Des obstacles doivent encore être franchis
Les innovations apportées par l’initiative Fish2EcoEnergy font toutefois face au cadre législatif européen actuel sur la pêche, lequel ne permet pas dans l’état de mettre en pratique et de manière économiquement et techniquement viable l’intégralité des projets. Pour la seule motorisation hybride, le retour d’expérience montre ainsi certaines difficultés liées à la législation sur la jauge brute (UMS), autrement dit le volume intérieur du bateau, pour laquelle un navire ne peut déroger. Plus encombrant en l’état, le matériel embarqué pour la motorisation hybride oblige ainsi à réduire l’espace de vie et les zones de passages ainsi que l’espace nécessaire au travail de préparation et de tri des poissons.
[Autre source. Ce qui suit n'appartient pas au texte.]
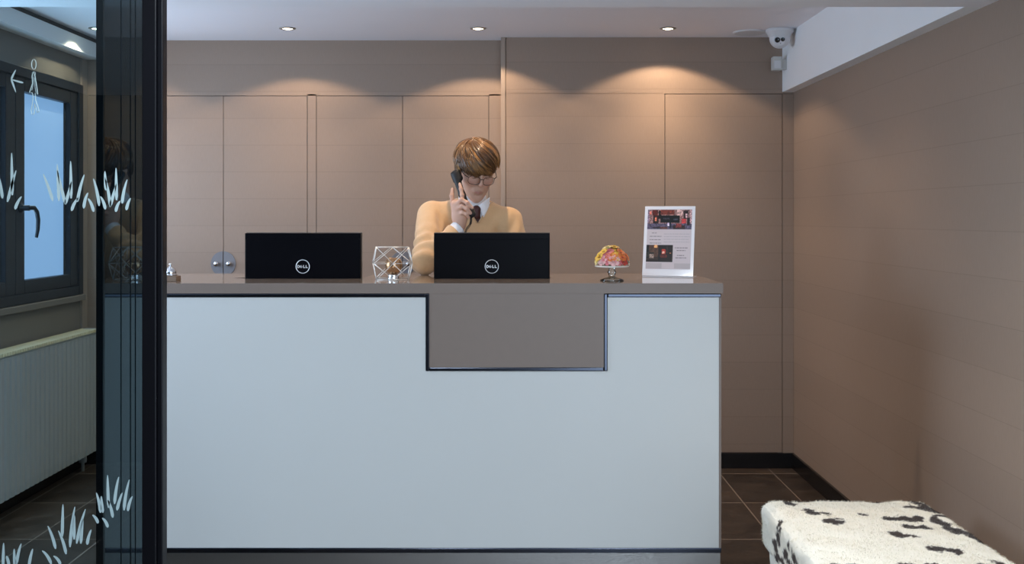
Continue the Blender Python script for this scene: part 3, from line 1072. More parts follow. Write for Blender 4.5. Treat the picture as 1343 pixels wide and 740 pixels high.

Toutefois, la présence de Frédéric Cuvillier, ministre des Transports, de la Mer et de la Pêche, lors de l’inauguration de La Frégate à Boulogne-sur-Mer en février 2013 laisse présager un soutien actif des autorités pour une innovation qui a le mérite de conjuguer préservation de l’emploi et réduction des émissions de gaz à effet de serre.